For some reason, Hollywood writers and purveyors of pseudoscience really love to say humans only use 10% of their brains. Why? Well, because it opens the door to making us think there’s a wealth of unlocked potential if only we could [insert Hollywood storyline] or buy some junk supplement to unlock the rest.

But it’s just not true. What an evolutionary waste that would be if it had any basis in fact!

Myth becomes “fact”

According to Britannica (and many, many scientific sources and fact-checking websites): “It’s one of Hollywood’s favorite bits of pseudoscience: human beings use only 10 percent of their brain, and awakening the remaining 90 percent—supposedly dormant—allows otherwise ordinary human beings to display extraordinary mental abilities. In Phenomenon (1996), John Travolta gains the ability to predict earthquakes and instantly learns foreign languages. Scarlett Johansson becomes a superpowered martial-arts master in Lucy (2014). And in Limitless (2011) Bradley Cooper writes a novel overnight.”

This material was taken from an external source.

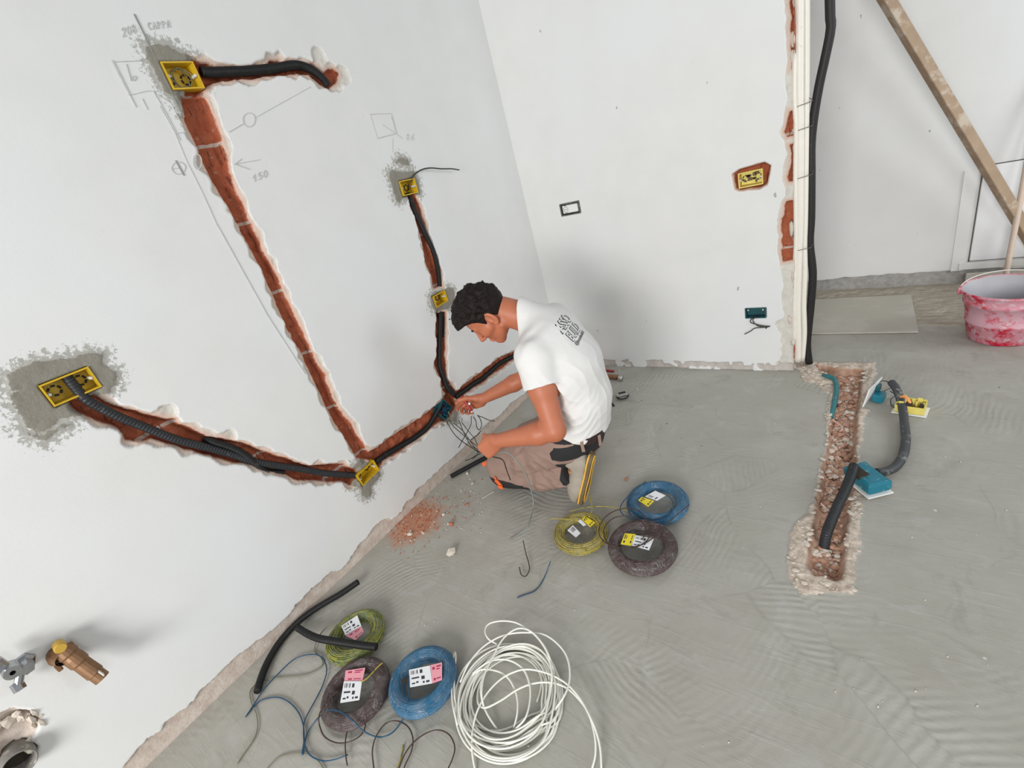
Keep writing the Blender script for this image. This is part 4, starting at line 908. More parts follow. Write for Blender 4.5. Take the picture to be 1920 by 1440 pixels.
# black tubes on the floor
conduit('conduit_offcut', [F(*p, z) for p, z in zip([(846,893),(870,880),(905,861),(950,838)], [.016, .016, .016, .016])], .0125, M['black'], 'black conduit offcut poking out in front of the knee', ribs=True, n=12)
conduit('conduit_offcut', [F(*p, z) for p, z in zip(ZC([(250,945),(270,870),(320,740),(400,600),(480,500),(560,420),(650,350),(760,280),(880,210),(1005,125)]), [.016] * 9 + [.03])], .0125, M['black'], 'long bent black conduit piece lying along the left wall foot')
conduit('conduit_offcut', [F(*p, z) for p, z in zip(ZC([(555,470),(620,510),(700,545),(800,565),(900,580),(1000,595),(1070,605),(1140,610)]), [.02, .03, .05, .065, .07, .07, .068, .066])], .0125, M['black'], 'shorter black conduit piece lying across the green-yellow cable coil')

# ------------------------------------------------------------------ cable coils
def coil(c, R0, R1, h, mat, label, rw=.0022, tilt=(0, 0), seed=0, film=True, loose=0.0, hole=None, squeeze=(1, 1), rot=0.0, filmbase=0):
    rg = np.random.RandomState(seed); c = np.array(c, float); e = empty('cable_coil', c, label, 'cable coil')
    Rr = (Matrix.Rotation(rot, 3, 'Z') @ Matrix.Rotation(tilt[0], 3, 'X') @ Matrix.Rotation(tilt[1], 3, 'Y')); Rr = np.array(Rr)
    ring = MB(); body = MB(); a_, b_ = (R1 - R0) / 2, h / 2; rm = (R0 + R1) / 2
    # solid core of inner turns plus visible outer turns
    core = [(rm + (a_ - rw * 1.6) * math.cos(t), b_ + (b_ - rw * 1.6) * math.sin(t)) for t in np.linspace(0, 2 * math.pi, 16, endpoint=False)]
    body.lathe((0, 0, 0), core, None, 64, closed=True)
    nt_ = int(math.pi * (a_ + b_) / (rw * 2.05)); N = 72
    for k in range(nt_):
        t = 2 * math.pi * k / nt_; ph = rg.rand() * 6.28; am = rw * (.35 + loose * rg.rand() * 3)
        th = np.linspace(0, 2 * math.pi, N, endpoint=False)
        r = rm + (a_ - rw) * np.cos(t) + am * np.sin(th + ph) + loose * .004 * np.sin(2 * th + ph * 2); z = b_ + (b_ - rw) * np.sin(t) + am * .6 * np.cos(th * 2 + ph)
        z = np.maximum(z, rw)
        pts = np.stack([r * np.cos(th), r * np.sin(th), z], 1); pts = np.vstack([pts, pts[:1]])
        body.tube(pts, rw, 5, cap=False)
    V = np.array(body.V) * np.array([squeeze[0], squeeze[1], 1.0]) @ Rr.T + c; body.V = V.tolist(); body.build('windings', mat, e, True)
    q = lambda x, y, z: Rr @ np.array([x * squeeze[0], y * squeeze[1], z]) + c
    if film:
        fm = MB(); hx, hy, hr = hole or (0, 0, .02); n = 48
        prof = [(rm + (a_ + .002) * math.cos(t), b_ + (b_ + .0015) * math.sin(t)) for t in np.linspace(-.6, math.pi * .93, 12)]
        V = []
        for r, z in prof:
            for j in range(n):
                th = 2 * math.pi * j / n; w = 1 + .012 * math.sin(9 * th + seed) * (r > rm); V.append(q(r * w * math.cos(th), r * w * math.sin(th), z + .0015 * math.sin(7 * th)))
        for j in range(n):
            th = 2 * math.pi * j / n; V.append(q(hx + hr * math.cos(th), hy + hr * math.sin(th) * .8, h * .55))
        k = len(prof) + 1; Fc = [(i * n + j, i * n + (j + 1) % n, (i + 1) * n + (j + 1) % n, (i + 1) * n + j) for i in range(k - 1) for j in range(n)]
        fm.add(V, Fc); fm.build('shrink_film', M['film'], e, True)
    return e, q, Rr
def label_card(e, q, Rr, pts2, z, mat, name, prints=None, inkm=None, lift=.0):
    """pts2: 4 pixel corners projected to the coil's top plane"""
    mb = MB(); P3 = [F(px, py, z) for px, py in pts2]; mb.prism(P3, (0, 0, -.0004), (0, 0, .0006)); o = mb.build(name, M[mat], e)
    if prints:
        pb_ = MB(); A, Bc, C_, D = [np.array(p) for p in P3]
        for (u0, v0, u1, v1) in prints:
            f = lambda u, v: (A * (1 - u) + Bc * u) * (1 - v) + (D * (1 - u) + C_ * u) * v
            pb_.prism([f(u0, v0), f(u1, v0), f(u1, v1), f(u0, v1)], (0, 0, .0006), (0, 0, .0011))
        pb_.build('print', M[inkm or 'ink'], o)
    return o
def barcode(u0, v0, u1, v1, n, s=1):
    r = random.Random(s); out = []; w = (u1 - u0) / n
    for i in range(n):
        if r.random() < .75: out.append((u0 + i * w, v0, u0 + i * w + w * r.uniform(.3, .75), v1))
    return out
PR = barcode(.08, .1, .42, .32, 9) + [(.5, .12, .62, .32), (.1, .5, .45, .58), (.3, .75, .4, .84), (.55, .5, .7, .68), (.6, .8, .68, .9), (.75, .8, .9, .9), (.1, .8, .25, .87)]
PP = [(.15, .15, .35, .3), (.5, .12, .9, .2), (.5, .28, .8, .34), (.2, .78, .4, .9), (.5, .8, .88, .86)]
hc = .052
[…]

We don’t blame Hollywood – they make stuff up to sell movies all the time. It’s the fact that we started believing the plots of films that’s truly disturbing. In fact, Britannica reports that “65 percent of respondents agreed with the statement, ‘People only use 10 percent of their brain on a daily basis.'”

Yikes.

Why do we believe we only use 10% of our brains?

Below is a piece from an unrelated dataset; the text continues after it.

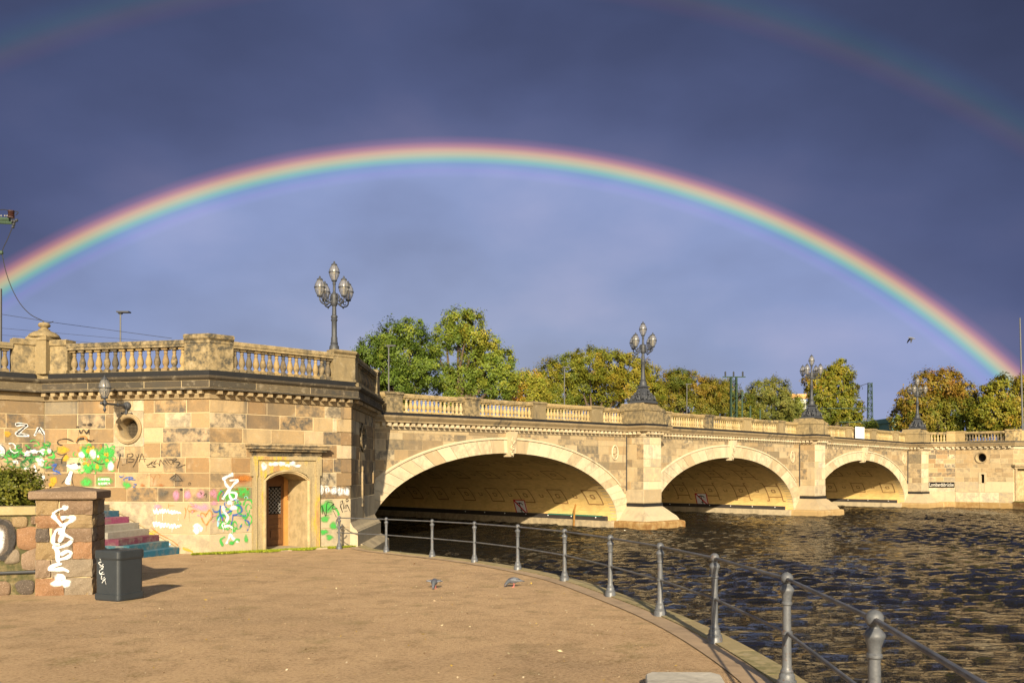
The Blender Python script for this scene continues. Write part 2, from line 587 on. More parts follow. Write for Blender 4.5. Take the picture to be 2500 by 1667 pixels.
def mat_ground():
    b = NB('sandy_gravel')
    co = b.coord('Object')
    big = b.noise(co, .33, 4, .6); mid = b.noise(co, 2.2, 6, .65); fine = b.noise(co, 26, 5, .75); grit = b.noise(co, 95, 3, .8)
    c = b.ramp(big, [(.32, (.41, .265, .14)), (.50, (.51, .335, .18)), (.66, (.45, .29, .155))])
    c = b.mix(b.mul(b.rng(mid, .48, .66), .7), c, (.27, .17, .08))
    c = b.mix(b.mul(b.rng(b.noise(co, 1.1, 5, .7), .56, .70), .45), c, (.23, .20, .06))
    damp = b.rng(b.noise(co, .22, 5, .62), .52, .66)
    c = b.mix(b.mul(damp, .5), c, (.25, .165, .09))
    c = b.mix(b.mul(b.rng(b.noise(co, .9, 6, .7, (.35, 1.6, 1)), .54, .66), .4), c, (.27, .18, .095))
    c = b.mix(b.mul(b.rng(fine, .46, .62), .55), c, (.56, .40, .24))
    c = b.mix(b.mul(b.rng(fine, .47, .36), .55), c, (.15, .085, .04))
    c = b.mix(b.mul(b.rng(grit, .60, .70), .7), c, (.60, .46, .32))
    x = b.mix(.5, fine, grit)
    b.bump(x, .035, 1.0)
    return b.done(c, b.rng(big, .35, .65, .95, .7), .2)


M['ground'] = mat_ground()
M['mud'] = plain('damp_concrete_strip', (.34, .24, .145), .6, .35, nz=.7, sc=5)
M['kerb'] = stone('lichened_kerb_stone', [(0, (.50, .42, .24)), (1, (.44, .36, .20))], amount=.5, stain=(.20, .19, .07), scale=4)
M['quay'] = stone('quay_wall_stone', [(0, (.30, .24, .15)), (1, (.25, .2, .12))], amount=.6)


def mat_water():
    b = NB('dark_lake_water')
    g = b.n('NewGeometry')
    co = g.outputs['Position']
    w1 = b.noise(co, 6.0, 3, .55, (.62, 1.35, 1)); w2 = b.noise(co, 17.0, 3, .6, (.75, 1.25, 1))
    h = b.n('Math', operation='MULTIPLY_ADD'); b.l(w2, h.inputs[0]); h.inputs[1].default_value = .30; b.l(w1, h.inputs[2])
    b.bump(h.outputs[0], .23, 1.0)
    b.b.inputs['IOR'].default_value = 1.25
    return b.done((.008, .007, .005), .04, .45)


M['water'] = mat_water()


def mat_leaf(name, trans=.25):
    b = NB(name)
    at_ = b.n('Attribute'); at_.attribute_name = 'leafcol'
    d = b.n('BsdfDiffuse'); t = b.n('BsdfTranslucent'); s = b.n('MixShader'); s.inputs[0].default_value = trans
    g = b.n('BsdfGlossy'); g.inputs['Roughness'].default_value = .45; s2 = b.n('MixShader'); s2.inputs[0].default_value = .01
    b.l(at_.outputs['Color'], d.inputs[0]); b.l(at_.outputs['Color'], t.inputs[0])
    b.l(d.outputs[0], s.inputs[1]); b.l(t.outputs[0], s.inputs[2]); b.l(s.outputs[0], s2.inputs[1]); b.l(g.outputs[0], s2.inputs[2])
    b.l(s2.outputs[0], b.out.inputs[0])
    return b.m


M['leaf'] = mat_leaf('tree_leaves')
M['bark'] = plain('grey_brown_bark', (.085, .062, .042), .9, .2, nz=.5, sc=8)


def mat_glass():
    b = NB('frosted_lamp_glass')
    n = b.noise(b.coord('Object', 9), 7, 3)
    c = b.mix(b.rng(n, .3, .7), (.26, .245, .22), (.20, .195, .185))
    t = b.n('BsdfTransparent'); s = b.n('MixShader'); s.inputs[0].default_value = .50
    b.done(c, .22, .6)
    b.l(t.outputs[0], s.inputs[1]); b.l(b.b.outputs[0], s.inputs[2]); b.l(s.outputs[0], b.out.inputs[0])
    return b.m


M['glass'] = mat_glass()
M['bulb'] = plain('lamp_mantle', (.45, .38, .25), .5, .4, nz=.1)


def paint(name, col, cover=.9, soft=.35):
    """spray paint: soft edges across the stroke, thin patches where the stone shows"""
    b = NB(name)
    uv = b.n('TexCoord'); sp = b.n('SeparateXYZ'); b.l(uv.outputs['UV'], sp.inputs[0])
    edge = b.rng(sp.outputs['Y'], 1.0, 1.0 - soft)
    n = b.noise(b.coord('Object'), 9, 7, .72)
    a = b.mul(edge, b.rng(n, .34, .52, cover * .15, cover))
    t = b.n('BsdfTransparent'); s = b.n('MixShader'); b.l(a, s.inputs[0])
    b.done(col, .6, .3)
    b.l(t.outputs[0], s.inputs[1]); b.l(b.b.outputs[0], s.inputs[2]); b.l(s.outputs[0], b.out.inputs[0])
    return b.m


P = {'white': paint('white_spray', (.70, .70, .69), .97, .5), 'black': paint('black_spray', (.018, .015, .014), .95, .35),
     'green': paint('green_spray', (.05, .36, .06), .85, .55), 'dgreen': paint('dark_green_spray', (.025, .17, .05), .7, .6),
     'orange': paint('orange_spray', (.46, .17, .03), .7, .6), 'pink': paint('pink_spray', (.55, .24, .36), .65, .6),
     'blue': paint('blue_spray', (.03, .09, .33), .9, .4), 'lblue': paint('pale_blue_spray', (.30, .50, .68), .8, .5),
     'yellow': paint('yellow_spray', (.5, .38, .015), .65, .7), 'rust': paint('rusty_spray', (.33, .10, .02), .6, .7),
     'soot': paint('soot_mark', (.10, .09, .075), .7, .8), 'gold': paint('ochre_spray', (.52, .29, .02), .75, .4)}


def mat_step(name, col):
    b = NB(name); co = b.coord('Object', 20)
    n = b.noise(co, 3.5, 5, .65); f = b.noise(co, 18, 4, .6)
    c = b.mix(b.mul(b.rng(n, .45, .68), .75), col, (.22, .19, .15))
    c = b.mix(b.mul(b.rng(f, .4, .7), .4), c, tuple(x * .5 for x in col))
    b.bump(f, .004)
    return b.done(c, .75, .25)
# ------------------------------------------------------------------ water, quay, ground
EDGE = [(-1.2, -14), (.3, -4), (1.35, .2), (1.85, 2.6), (2.28, 5.04), (2.54, 7.47), (2.49, 9.9), (2.26, 12.1), (1.83, 14.45), (1.24, 17.1),
        (.35, 19.6), (-.72, 21.8), (-1.93, 23.65), (-3.42, 25.7), (-4.15, 26.9), (-4.75, 28.9)]
EDGE = [tuple(p) for p in smooth_pts([(a, b, 0) for a, b in EDGE], 4)]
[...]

Let’s not look to place blame on anyone but ourselves. Most of us repeat interesting things we hear without ever investigating whether or not they’re true.

But next time you hear someone spout off this garbage “fun fact,” you can hit back with some actual science.

For starters:

  • If only 10% of our brains were functional, why does nearly every brain injury affect our lives in some way? If we only used 10%, we could damage the rest with no repercussions.
  • Why would humans have evolved our most unique characteristic – the very thing that makes us human – to be 90% useless? It makes no evolutionary sense. That space could be used for more useful things if it were just empty grey matter.
  • Positron emission tomography (PET) and functional magnetic resonance imaging (fMRI) brain scans show that there is activity in far more than 10% of our brain. In fact, there is no part of the brain that lacks some sort of electrical activity (even if we don’t yet know precisely what it does).

The origins of the 10% myth

So, the 10% myth is just complete bull. But It likely has its origins in the American self-help industry.

People like to blame 19th-century psychologist William James (or even Albert Einstein) for implying that there is unlocked potential in the human brain. And while they may be true, that doesn’t indicate inactive brain matter. It just means we could think harder if we really tried.

Britannica also states that one early claim that the self-help industry glommed onto appeared in the preface to Dale Carnegie’s 1936 book, How to Win Friends and Influence People. Since then, “The idea that we have harnessed only a fraction of our brain’s full potential has been a staple for motivational gurus, New Age hucksters, and uninspired screenwriters ever since.”